Further, the review states that based on the EPU study on the Sustainable Development of the Highlands of Peninsular Malaysia in collaboration with WWF, Cameron Highlands has already exceeded its carrying capacity.

“In simple terms, the infrastructure of Cameron Highlands can no longer cope with a further increase in the population,” it said. “In this replacement plan, many of the mixed development projects will be in Tanah Rata and Brinchang, the two remaining towns with ‘some green left’. Large areas of the Mentigi Forest Reserve and Ulu Bertam Forest Reserve, including hectares of the famed mossy forests and jungle trails, will go. What ‘glory’ is there left of Cameron Highlands then?”

Even to the casual visitor, the overdevelopment of the towns in the highlands is only too evident. In addition, the proliferation of farms growing temperate fruits and vegetables, with their unsightly canopies stretching in every direction, is a serious turnoff. Above and beyond this, the nightmarish traffic jams during weekends and public holidays is enough to ruin any holidaymaker’s trip to this resort.
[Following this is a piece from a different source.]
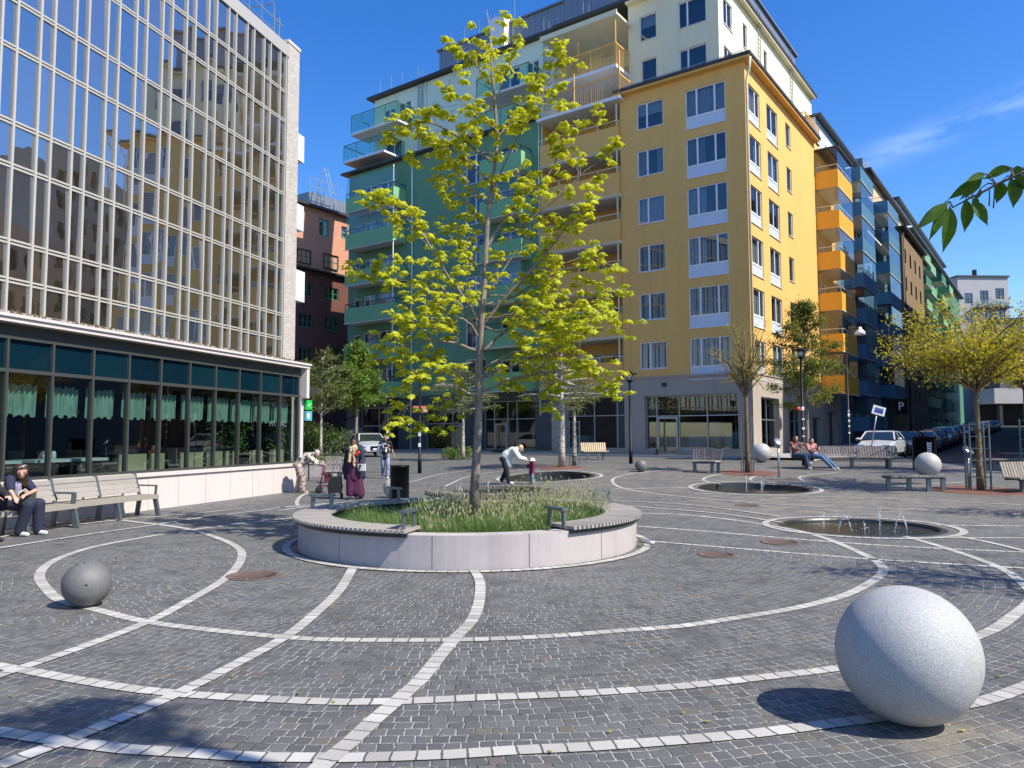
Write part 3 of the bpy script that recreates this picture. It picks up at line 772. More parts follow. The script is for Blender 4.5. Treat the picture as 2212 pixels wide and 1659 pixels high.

Much damage has already been done to the beautiful Mossy Forest, which rewards the jungle trekker with an ethereal lost world experience. Although the forest was closed for six months last year to help the flora to regenerate, it failed to undo the damage done to this delicate ecosystem by the overload of visitors, Reach was quoted as saying in a recent news report.

In order for Cameron Highlands to remain attractive, it must be valued as a treasure trove of nature, rather than an economic resource that must be extracted.

An important step is to end political control over the highlands by placing its management under an independent, community-monitored authority. Along with this, the Cameron Highlands administration must be given sufficient resour-ces to enforce its conservation status as a natural heritage, instead of a wilderness that is open for anyone to exploit any way they choose.